Ainsi, en février 1985, nous avons traversé le soir le mur de Berlin au Checkpoint Charlie que tu visiteras certainement avec ton prof. Nous étions une vingtaine, mais pour ne pas nous faire repérer, nous sommes passés seul ou à deux. Des visas d'un jour nous étaient accordés, mais nous avions l'obligation de retourner à Berlin-Ouest avant minuit. Des Italiens, trop connus, ont été refoulés d'entrée, mais la plupart d'entre nous ont réussi à entrer à Berlin-Est où nous avions rendez-vous avec une vingtaine de pacifistes de l'Allemagne de l'Est dans l'appartement de l'un d'entre eux. Nous n'avons pas conspiré, mais discuté ensemble comment dépasser la division de l'Europe et construire un continent unifié. Parmi nos interlocuteurs est-allemands se trouvaient certainement un ou des agents de la Stasi (sécurité de l'Etat) qui infiltraient les mouvements dissidents. Peut-être ai-je même sympathisé sans le savoir avec l'un deux et lui ai remis mon adresse. Quoi qu'il en soit, il ne m'a plus été possible, jusqu'en 1989, de retourner en Allemagne de l'Est, mais les contacts, les échanges se sont poursuivis par téléphone, par messager etc.

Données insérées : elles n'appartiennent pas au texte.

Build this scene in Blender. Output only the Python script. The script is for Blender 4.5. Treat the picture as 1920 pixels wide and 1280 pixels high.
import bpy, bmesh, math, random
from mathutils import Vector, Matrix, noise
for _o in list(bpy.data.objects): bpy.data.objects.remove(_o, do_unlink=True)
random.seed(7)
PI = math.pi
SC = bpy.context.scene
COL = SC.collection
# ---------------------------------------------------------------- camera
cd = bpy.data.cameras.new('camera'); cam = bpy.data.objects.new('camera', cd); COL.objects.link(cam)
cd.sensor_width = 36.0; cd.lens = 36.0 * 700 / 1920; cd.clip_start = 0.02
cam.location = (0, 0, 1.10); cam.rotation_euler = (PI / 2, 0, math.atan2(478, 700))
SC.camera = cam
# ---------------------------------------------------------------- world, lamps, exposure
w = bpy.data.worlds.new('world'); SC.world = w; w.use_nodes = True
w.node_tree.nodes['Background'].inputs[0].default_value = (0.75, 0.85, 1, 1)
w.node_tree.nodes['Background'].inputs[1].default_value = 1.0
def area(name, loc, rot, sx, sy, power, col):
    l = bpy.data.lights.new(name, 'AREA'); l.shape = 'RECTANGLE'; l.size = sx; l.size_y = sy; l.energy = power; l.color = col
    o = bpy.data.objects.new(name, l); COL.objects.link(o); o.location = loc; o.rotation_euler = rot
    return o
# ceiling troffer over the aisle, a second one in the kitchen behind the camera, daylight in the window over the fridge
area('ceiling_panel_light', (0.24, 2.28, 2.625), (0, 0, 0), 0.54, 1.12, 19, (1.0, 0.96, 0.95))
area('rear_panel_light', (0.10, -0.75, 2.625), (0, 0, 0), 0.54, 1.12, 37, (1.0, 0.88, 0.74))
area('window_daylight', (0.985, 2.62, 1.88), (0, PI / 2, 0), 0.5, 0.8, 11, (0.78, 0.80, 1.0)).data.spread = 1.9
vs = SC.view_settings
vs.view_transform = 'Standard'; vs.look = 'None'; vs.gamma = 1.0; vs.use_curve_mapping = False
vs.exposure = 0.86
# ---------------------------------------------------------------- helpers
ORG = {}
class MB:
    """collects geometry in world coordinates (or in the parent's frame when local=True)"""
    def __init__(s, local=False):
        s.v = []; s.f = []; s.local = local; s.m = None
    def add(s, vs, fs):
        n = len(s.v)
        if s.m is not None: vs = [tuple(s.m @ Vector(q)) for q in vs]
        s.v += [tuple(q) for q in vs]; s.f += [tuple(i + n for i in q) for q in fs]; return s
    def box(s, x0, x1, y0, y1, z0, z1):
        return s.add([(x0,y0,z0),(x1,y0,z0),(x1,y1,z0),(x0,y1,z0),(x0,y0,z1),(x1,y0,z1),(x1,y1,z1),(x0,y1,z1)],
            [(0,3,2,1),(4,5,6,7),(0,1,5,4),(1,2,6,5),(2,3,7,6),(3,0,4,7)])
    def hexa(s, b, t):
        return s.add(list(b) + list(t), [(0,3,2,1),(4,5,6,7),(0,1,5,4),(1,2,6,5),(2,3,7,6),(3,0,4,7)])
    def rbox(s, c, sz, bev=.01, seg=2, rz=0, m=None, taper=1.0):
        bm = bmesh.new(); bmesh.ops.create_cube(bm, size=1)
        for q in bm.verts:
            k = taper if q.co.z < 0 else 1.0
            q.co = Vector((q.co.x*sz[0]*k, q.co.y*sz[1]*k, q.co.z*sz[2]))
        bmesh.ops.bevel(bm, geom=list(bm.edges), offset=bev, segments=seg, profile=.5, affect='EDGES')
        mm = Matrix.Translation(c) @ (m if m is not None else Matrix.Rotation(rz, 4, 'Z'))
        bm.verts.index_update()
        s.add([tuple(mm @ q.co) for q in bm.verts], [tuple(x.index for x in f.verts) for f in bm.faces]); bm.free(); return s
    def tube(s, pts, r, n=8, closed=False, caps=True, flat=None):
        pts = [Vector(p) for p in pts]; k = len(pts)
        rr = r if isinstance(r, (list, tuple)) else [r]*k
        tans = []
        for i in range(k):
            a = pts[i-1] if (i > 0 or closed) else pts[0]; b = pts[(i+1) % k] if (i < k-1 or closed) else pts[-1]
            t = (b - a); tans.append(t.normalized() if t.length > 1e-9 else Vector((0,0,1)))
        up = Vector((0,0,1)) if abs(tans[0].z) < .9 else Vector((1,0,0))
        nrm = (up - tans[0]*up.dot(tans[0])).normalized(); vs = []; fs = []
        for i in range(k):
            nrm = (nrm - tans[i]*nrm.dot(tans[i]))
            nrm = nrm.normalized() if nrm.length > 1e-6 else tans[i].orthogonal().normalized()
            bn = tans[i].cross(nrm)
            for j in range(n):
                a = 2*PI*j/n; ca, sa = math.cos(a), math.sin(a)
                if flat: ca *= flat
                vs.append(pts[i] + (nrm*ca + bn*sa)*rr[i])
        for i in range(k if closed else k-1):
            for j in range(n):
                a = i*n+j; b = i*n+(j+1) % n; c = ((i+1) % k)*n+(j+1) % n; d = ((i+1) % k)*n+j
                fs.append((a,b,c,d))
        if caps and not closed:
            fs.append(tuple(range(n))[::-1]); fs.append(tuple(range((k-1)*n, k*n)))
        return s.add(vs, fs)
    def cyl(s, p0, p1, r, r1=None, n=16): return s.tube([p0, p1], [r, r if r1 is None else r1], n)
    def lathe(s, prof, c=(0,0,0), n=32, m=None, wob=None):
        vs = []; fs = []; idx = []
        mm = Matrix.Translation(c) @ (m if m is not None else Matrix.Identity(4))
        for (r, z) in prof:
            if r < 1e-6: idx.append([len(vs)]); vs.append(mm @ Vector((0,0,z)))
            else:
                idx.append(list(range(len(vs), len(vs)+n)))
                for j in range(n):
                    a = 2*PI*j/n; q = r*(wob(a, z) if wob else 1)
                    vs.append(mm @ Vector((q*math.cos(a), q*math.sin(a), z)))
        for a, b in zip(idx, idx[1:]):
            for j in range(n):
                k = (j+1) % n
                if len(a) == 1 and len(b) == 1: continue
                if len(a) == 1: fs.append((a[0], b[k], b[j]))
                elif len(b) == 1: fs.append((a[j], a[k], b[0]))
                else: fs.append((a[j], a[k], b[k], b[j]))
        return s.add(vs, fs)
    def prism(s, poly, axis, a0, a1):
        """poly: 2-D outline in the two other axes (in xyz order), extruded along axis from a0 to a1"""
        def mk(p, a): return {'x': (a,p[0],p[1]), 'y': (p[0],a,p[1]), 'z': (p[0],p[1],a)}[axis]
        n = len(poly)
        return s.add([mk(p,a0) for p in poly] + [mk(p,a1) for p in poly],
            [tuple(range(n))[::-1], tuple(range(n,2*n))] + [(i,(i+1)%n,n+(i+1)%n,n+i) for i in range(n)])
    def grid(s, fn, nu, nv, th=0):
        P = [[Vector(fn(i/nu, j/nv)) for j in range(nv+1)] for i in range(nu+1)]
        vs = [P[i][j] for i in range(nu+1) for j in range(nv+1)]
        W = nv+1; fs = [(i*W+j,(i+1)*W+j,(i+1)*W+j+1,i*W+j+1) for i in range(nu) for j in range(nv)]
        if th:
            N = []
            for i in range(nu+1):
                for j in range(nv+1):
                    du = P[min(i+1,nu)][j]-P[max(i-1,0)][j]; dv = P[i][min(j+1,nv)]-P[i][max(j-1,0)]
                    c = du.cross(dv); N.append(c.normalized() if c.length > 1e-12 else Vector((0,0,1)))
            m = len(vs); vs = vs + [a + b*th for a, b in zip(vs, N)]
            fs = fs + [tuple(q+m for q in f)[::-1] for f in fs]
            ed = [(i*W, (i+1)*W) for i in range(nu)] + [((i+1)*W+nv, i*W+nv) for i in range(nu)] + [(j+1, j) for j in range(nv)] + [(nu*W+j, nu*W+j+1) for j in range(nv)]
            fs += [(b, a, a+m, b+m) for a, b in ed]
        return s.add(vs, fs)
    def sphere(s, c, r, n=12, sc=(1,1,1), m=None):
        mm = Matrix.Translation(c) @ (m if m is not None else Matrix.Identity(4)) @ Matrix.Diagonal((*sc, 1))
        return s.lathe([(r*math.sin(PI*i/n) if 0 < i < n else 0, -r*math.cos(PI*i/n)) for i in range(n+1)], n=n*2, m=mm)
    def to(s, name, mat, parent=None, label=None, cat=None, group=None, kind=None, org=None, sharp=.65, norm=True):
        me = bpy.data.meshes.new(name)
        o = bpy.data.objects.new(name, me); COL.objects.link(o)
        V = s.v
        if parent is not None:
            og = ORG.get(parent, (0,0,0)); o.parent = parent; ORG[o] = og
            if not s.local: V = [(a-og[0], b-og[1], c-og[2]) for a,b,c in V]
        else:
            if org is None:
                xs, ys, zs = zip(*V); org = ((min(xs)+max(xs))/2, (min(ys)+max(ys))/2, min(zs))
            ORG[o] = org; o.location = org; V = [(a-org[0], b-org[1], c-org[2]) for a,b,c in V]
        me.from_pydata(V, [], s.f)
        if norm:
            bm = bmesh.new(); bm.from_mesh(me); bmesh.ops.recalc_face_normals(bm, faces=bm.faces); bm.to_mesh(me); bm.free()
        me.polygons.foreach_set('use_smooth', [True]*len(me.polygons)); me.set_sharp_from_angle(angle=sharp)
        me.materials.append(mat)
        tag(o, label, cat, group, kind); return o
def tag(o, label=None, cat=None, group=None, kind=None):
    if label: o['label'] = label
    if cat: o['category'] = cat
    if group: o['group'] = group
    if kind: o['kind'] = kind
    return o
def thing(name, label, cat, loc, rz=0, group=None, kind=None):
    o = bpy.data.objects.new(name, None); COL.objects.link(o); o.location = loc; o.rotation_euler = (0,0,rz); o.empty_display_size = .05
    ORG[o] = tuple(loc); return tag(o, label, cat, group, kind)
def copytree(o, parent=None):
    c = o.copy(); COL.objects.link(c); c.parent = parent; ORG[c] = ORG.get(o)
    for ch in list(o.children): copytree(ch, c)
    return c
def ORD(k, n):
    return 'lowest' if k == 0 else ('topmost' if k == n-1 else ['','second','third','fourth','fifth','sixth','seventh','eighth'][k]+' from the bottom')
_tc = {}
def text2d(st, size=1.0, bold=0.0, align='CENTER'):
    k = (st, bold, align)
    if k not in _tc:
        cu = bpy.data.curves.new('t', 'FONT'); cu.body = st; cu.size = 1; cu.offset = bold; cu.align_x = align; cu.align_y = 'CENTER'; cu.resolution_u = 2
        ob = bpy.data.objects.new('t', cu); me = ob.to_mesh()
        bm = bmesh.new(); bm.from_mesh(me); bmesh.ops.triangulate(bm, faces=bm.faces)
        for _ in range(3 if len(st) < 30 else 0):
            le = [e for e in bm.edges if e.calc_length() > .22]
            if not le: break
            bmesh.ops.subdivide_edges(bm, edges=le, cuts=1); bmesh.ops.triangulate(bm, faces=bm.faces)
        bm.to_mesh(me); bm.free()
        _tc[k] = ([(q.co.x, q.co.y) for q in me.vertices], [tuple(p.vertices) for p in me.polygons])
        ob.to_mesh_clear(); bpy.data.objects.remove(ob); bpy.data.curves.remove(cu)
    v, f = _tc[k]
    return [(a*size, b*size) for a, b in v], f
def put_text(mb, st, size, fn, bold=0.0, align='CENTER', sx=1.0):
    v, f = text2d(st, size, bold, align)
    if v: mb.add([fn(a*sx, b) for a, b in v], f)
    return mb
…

En 1989, les pacifistes que nous avions rencontrés à Berlin-Est étaient à la pointe des manifestations populaires en Allemagne de l'Est qui conduisirent à la chute du mur le 9 novembre. Notre mouvement pour une Europe démocratique, pacifique et unifiée obtenait une première victoire à laquelle nous-même ne croyions pas. Quelques mois plus tard, nous nous rencontrions tous à Prague où les dissidents avec lesquels nous étions en contact, même lorsqu'ils étaient emprisonnés, étaient devenus entre temps Président de la République et Ministre des affaires étrangères. Tu imagines à nouveau la joie et l'espoir d'un monde meilleur qui pouvaient nous animer !
Quel bilan en tirer aujourd'hui ? Plusieurs pays de l'Europe de l'Est et de l'Ouest font partie désormais de l'Union Européenne. Les menaces d'une guerre généralisée en Europe sont écartées. Il est désormais possible de se déplacer les uns chez les autres. Mais le monde reste loin d'être idéal. Des dérives nationalistes créent de nouvelles barrières, des murs sont érigés pour séparer les nantis des affamés, des guerres se déroulent pour le partage des ressources naturelles qui se font de plus en plus rares. Plus que jamais une prise de conscience est nécessaire. Plus que jamais, le monde doit changer de base et pour faire avancer les choses il ne faut surtout pas penser que nous ne sommes rien, mais agir à notre modeste niveau. Croire en sa force d'ébranler le monde, même lorsque l'on n'est que quelques uns dans un appartement du Prenzlauer Berg à Berlin.